All lines below must be repeated exactly, with the pictures omitted.

──────── Given information ────────

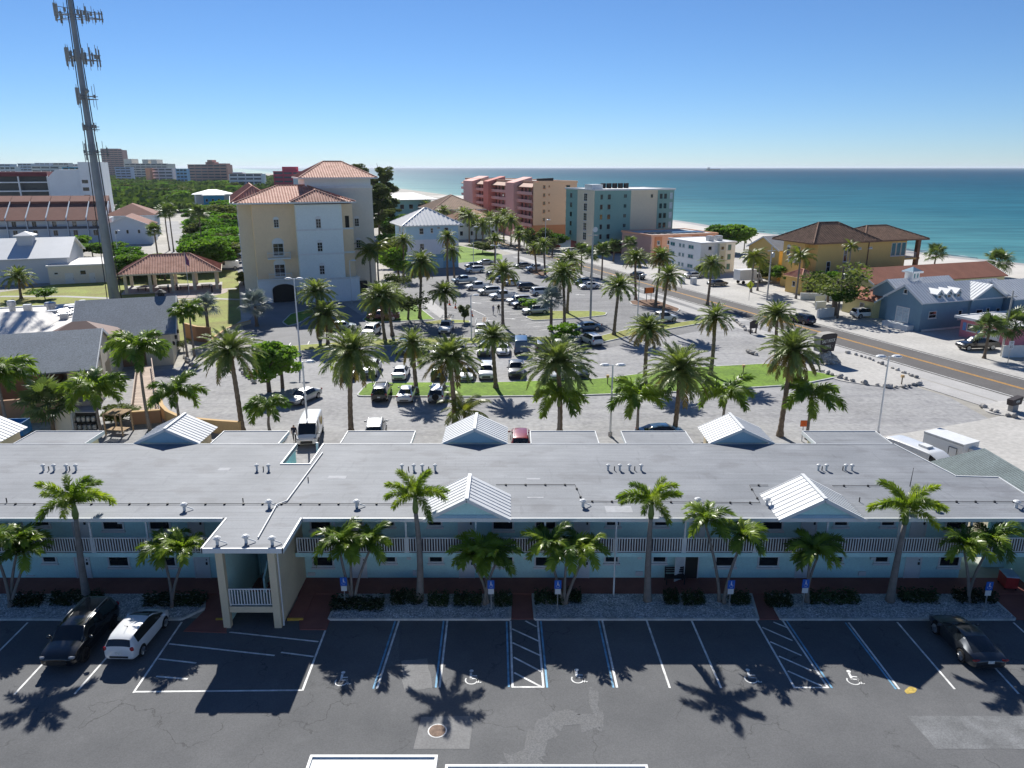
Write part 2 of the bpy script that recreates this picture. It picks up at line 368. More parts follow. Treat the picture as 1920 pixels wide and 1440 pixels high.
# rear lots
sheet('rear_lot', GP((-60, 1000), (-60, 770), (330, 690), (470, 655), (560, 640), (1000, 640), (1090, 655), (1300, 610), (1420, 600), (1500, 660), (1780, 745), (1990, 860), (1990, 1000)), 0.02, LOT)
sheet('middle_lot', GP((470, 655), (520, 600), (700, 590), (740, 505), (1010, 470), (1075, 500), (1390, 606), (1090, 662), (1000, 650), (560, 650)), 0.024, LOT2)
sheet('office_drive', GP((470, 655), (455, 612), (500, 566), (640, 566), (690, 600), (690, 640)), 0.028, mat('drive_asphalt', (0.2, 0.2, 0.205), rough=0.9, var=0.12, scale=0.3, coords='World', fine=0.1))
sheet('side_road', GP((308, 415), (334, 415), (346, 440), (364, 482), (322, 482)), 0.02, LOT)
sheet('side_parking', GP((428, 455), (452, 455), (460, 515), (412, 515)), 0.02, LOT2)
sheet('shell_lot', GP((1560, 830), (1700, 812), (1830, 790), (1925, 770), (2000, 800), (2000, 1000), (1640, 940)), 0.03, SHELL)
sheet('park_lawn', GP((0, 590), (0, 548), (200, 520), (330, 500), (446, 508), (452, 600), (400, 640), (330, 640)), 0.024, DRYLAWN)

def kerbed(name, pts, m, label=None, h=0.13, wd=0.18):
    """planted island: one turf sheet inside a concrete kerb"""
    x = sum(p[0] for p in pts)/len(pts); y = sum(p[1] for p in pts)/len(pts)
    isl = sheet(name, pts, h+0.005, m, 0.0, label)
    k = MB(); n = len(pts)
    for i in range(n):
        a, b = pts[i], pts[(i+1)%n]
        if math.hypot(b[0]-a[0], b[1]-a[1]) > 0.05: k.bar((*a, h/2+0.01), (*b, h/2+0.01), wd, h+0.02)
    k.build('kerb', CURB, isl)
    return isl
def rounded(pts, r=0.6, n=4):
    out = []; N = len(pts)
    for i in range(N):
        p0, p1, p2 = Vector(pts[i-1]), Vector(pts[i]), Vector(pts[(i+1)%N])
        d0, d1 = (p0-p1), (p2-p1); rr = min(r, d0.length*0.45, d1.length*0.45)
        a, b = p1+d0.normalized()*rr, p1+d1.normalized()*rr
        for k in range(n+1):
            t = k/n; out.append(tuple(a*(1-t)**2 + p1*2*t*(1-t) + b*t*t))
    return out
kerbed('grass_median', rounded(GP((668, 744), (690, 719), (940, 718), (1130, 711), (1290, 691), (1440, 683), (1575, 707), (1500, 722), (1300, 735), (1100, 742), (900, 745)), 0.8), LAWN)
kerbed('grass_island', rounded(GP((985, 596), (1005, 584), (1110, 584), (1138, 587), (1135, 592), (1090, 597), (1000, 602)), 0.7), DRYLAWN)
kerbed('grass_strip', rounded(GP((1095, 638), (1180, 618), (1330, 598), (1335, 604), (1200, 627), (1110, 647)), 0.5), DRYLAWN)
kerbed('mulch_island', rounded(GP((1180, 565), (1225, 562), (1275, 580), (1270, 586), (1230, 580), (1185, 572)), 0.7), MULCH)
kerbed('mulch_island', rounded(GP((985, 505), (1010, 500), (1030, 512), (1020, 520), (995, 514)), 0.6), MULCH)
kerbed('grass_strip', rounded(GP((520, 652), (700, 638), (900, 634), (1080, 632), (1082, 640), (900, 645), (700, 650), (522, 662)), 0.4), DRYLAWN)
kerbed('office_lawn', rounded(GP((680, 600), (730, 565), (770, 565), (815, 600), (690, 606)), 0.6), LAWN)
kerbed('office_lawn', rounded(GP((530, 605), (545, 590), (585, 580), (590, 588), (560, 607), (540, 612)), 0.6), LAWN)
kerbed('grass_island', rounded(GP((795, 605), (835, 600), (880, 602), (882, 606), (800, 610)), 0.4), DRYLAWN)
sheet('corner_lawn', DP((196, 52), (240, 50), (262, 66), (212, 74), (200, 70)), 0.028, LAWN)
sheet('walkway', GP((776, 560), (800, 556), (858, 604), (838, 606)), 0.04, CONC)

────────

Complete response:
Write part 2 of the bpy script that recreates this picture. It picks up at line 368. More parts follow. Treat the picture as 1920 pixels wide and 1440 pixels high.
# rear lots
sheet('rear_lot', GP((-60, 1000), (-60, 770), (330, 690), (470, 655), (560, 640), (1000, 640), (1090, 655), (1300, 610), (1420, 600), (1500, 660), (1780, 745), (1990, 860), (1990, 1000)), 0.02, LOT)
sheet('middle_lot', GP((470, 655), (520, 600), (700, 590), (740, 505), (1010, 470), (1075, 500), (1390, 606), (1090, 662), (1000, 650), (560, 650)), 0.024, LOT2)
sheet('office_drive', GP((470, 655), (455, 612), (500, 566), (640, 566), (690, 600), (690, 640)), 0.028, mat('drive_asphalt', (0.2, 0.2, 0.205), rough=0.9, var=0.12, scale=0.3, coords='World', fine=0.1))
sheet('side_road', GP((308, 415), (334, 415), (346, 440), (364, 482), (322, 482)), 0.02, LOT)
sheet('side_parking', GP((428, 455), (452, 455), (460, 515), (412, 515)), 0.02, LOT2)
sheet('shell_lot', GP((1560, 830), (1700, 812), (1830, 790), (1925, 770), (2000, 800), (2000, 1000), (1640, 940)), 0.03, SHELL)
sheet('park_lawn', GP((0, 590), (0, 548), (200, 520), (330, 500), (446, 508), (452, 600), (400, 640), (330, 640)), 0.024, DRYLAWN)

def kerbed(name, pts, m, label=None, h=0.13, wd=0.18):
    """planted island: one turf sheet inside a concrete kerb"""
    x = sum(p[0] for p in pts)/len(pts); y = sum(p[1] for p in pts)/len(pts)
    isl = sheet(name, pts, h+0.005, m, 0.0, label)
    k = MB(); n = len(pts)
    for i in range(n):
        a, b = pts[i], pts[(i+1)%n]
        if math.hypot(b[0]-a[0], b[1]-a[1]) > 0.05: k.bar((*a, h/2+0.01), (*b, h/2+0.01), wd, h+0.02)
    k.build('kerb', CURB, isl)
    return isl
def rounded(pts, r=0.6, n=4):
    out = []; N = len(pts)
    for i in range(N):
        p0, p1, p2 = Vector(pts[i-1]), Vector(pts[i]), Vector(pts[(i+1)%N])
        d0, d1 = (p0-p1), (p2-p1); rr = min(r, d0.length*0.45, d1.length*0.45)
        a, b = p1+d0.normalized()*rr, p1+d1.normalized()*rr
        for k in range(n+1):
            t = k/n; out.append(tuple(a*(1-t)**2 + p1*2*t*(1-t) + b*t*t))
    return out
kerbed('grass_median', rounded(GP((668, 744), (690, 719), (940, 718), (1130, 711), (1290, 691), (1440, 683), (1575, 707), (1500, 722), (1300, 735), (1100, 742), (900, 745)), 0.8), LAWN)
kerbed('grass_island', rounded(GP((985, 596), (1005, 584), (1110, 584), (1138, 587), (1135, 592), (1090, 597), (1000, 602)), 0.7), DRYLAWN)
kerbed('grass_strip', rounded(GP((1095, 638), (1180, 618), (1330, 598), (1335, 604), (1200, 627), (1110, 647)), 0.5), DRYLAWN)
kerbed('mulch_island', rounded(GP((1180, 565), (1225, 562), (1275, 580), (1270, 586), (1230, 580), (1185, 572)), 0.7), MULCH)
kerbed('mulch_island', rounded(GP((985, 505), (1010, 500), (1030, 512), (1020, 520), (995, 514)), 0.6), MULCH)
kerbed('grass_strip', rounded(GP((520, 652), (700, 638), (900, 634), (1080, 632), (1082, 640), (900, 645), (700, 650), (522, 662)), 0.4), DRYLAWN)
kerbed('office_lawn', rounded(GP((680, 600), (730, 565), (770, 565), (815, 600), (690, 606)), 0.6), LAWN)
kerbed('office_lawn', rounded(GP((530, 605), (545, 590), (585, 580), (590, 588), (560, 607), (540, 612)), 0.6), LAWN)
kerbed('grass_island', rounded(GP((795, 605), (835, 600), (880, 602), (882, 606), (800, 610)), 0.4), DRYLAWN)
sheet('corner_lawn', DP((196, 52), (240, 50), (262, 66), (212, 74), (200, 70)), 0.028, LAWN)
sheet('walkway', GP((776, 560), (800, 556), (858, 604), (838, 606)), 0.04, CONC)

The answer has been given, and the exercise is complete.